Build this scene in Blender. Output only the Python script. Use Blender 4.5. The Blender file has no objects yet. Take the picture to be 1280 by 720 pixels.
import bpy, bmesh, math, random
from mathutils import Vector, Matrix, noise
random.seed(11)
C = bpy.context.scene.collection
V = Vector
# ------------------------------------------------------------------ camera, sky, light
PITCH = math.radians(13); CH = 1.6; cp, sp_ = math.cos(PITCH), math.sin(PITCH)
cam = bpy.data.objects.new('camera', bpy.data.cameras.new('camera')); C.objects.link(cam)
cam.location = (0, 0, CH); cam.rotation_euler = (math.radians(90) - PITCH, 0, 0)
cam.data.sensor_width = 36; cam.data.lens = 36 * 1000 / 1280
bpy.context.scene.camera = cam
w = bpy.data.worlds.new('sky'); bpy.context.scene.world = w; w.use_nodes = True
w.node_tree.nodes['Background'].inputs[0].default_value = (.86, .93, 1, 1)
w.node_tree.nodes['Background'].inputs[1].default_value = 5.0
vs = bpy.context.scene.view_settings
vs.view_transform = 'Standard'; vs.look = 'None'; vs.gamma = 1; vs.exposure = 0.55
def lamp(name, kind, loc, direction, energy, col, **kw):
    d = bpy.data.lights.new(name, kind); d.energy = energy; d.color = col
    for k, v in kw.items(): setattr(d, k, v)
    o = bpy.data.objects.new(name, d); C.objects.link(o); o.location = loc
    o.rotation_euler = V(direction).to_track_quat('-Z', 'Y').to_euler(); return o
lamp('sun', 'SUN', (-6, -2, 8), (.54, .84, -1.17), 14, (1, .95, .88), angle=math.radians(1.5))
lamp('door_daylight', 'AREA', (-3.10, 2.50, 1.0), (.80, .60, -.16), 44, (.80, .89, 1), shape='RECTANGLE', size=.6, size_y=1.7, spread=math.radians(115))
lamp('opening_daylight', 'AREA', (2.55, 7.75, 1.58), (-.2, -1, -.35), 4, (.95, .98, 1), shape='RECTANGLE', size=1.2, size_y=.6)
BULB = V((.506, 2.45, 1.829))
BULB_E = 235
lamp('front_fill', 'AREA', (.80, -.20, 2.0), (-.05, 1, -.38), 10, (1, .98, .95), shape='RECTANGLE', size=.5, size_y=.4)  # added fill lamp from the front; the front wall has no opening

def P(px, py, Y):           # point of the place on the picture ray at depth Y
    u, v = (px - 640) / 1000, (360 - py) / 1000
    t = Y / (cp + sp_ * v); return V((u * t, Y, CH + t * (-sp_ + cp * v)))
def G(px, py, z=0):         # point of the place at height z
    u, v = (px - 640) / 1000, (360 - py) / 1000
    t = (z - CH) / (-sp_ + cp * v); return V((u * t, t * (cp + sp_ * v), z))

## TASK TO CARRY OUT
Retype all of the material above with every character intact.

## COMPLETED TASK
Build this scene in Blender. Output only the Python script. Use Blender 4.5. The Blender file has no objects yet. Take the picture to be 1280 by 720 pixels.
import bpy, bmesh, math, random
from mathutils import Vector, Matrix, noise
random.seed(11)
C = bpy.context.scene.collection
V = Vector
# ------------------------------------------------------------------ camera, sky, light
PITCH = math.radians(13); CH = 1.6; cp, sp_ = math.cos(PITCH), math.sin(PITCH)
cam = bpy.data.objects.new('camera', bpy.data.cameras.new('camera')); C.objects.link(cam)
cam.location = (0, 0, CH); cam.rotation_euler = (math.radians(90) - PITCH, 0, 0)
cam.data.sensor_width = 36; cam.data.lens = 36 * 1000 / 1280
bpy.context.scene.camera = cam
w = bpy.data.worlds.new('sky'); bpy.context.scene.world = w; w.use_nodes = True
w.node_tree.nodes['Background'].inputs[0].default_value = (.86, .93, 1, 1)
w.node_tree.nodes['Background'].inputs[1].default_value = 5.0
vs = bpy.context.scene.view_settings
vs.view_transform = 'Standard'; vs.look = 'None'; vs.gamma = 1; vs.exposure = 0.55
def lamp(name, kind, loc, direction, energy, col, **kw):
    d = bpy.data.lights.new(name, kind); d.energy = energy; d.color = col
    for k, v in kw.items(): setattr(d, k, v)
    o = bpy.data.objects.new(name, d); C.objects.link(o); o.location = loc
    o.rotation_euler = V(direction).to_track_quat('-Z', 'Y').to_euler(); return o
lamp('sun', 'SUN', (-6, -2, 8), (.54, .84, -1.17), 14, (1, .95, .88), angle=math.radians(1.5))
lamp('door_daylight', 'AREA', (-3.10, 2.50, 1.0), (.80, .60, -.16), 44, (.80, .89, 1), shape='RECTANGLE', size=.6, size_y=1.7, spread=math.radians(115))
lamp('opening_daylight', 'AREA', (2.55, 7.75, 1.58), (-.2, -1, -.35), 4, (.95, .98, 1), shape='RECTANGLE', size=1.2, size_y=.6)
BULB = V((.506, 2.45, 1.829))
BULB_E = 235
lamp('front_fill', 'AREA', (.80, -.20, 2.0), (-.05, 1, -.38), 10, (1, .98, .95), shape='RECTANGLE', size=.5, size_y=.4)  # added fill lamp from the front; the front wall has no opening

def P(px, py, Y):           # point of the place on the picture ray at depth Y
    u, v = (px - 640) / 1000, (360 - py) / 1000
    t = Y / (cp + sp_ * v); return V((u * t, Y, CH + t * (-sp_ + cp * v)))
def G(px, py, z=0):         # point of the place at height z
    u, v = (px - 640) / 1000, (360 - py) / 1000
    t = (z - CH) / (-sp_ + cp * v); return V((u * t, t * (cp + sp_ * v), z))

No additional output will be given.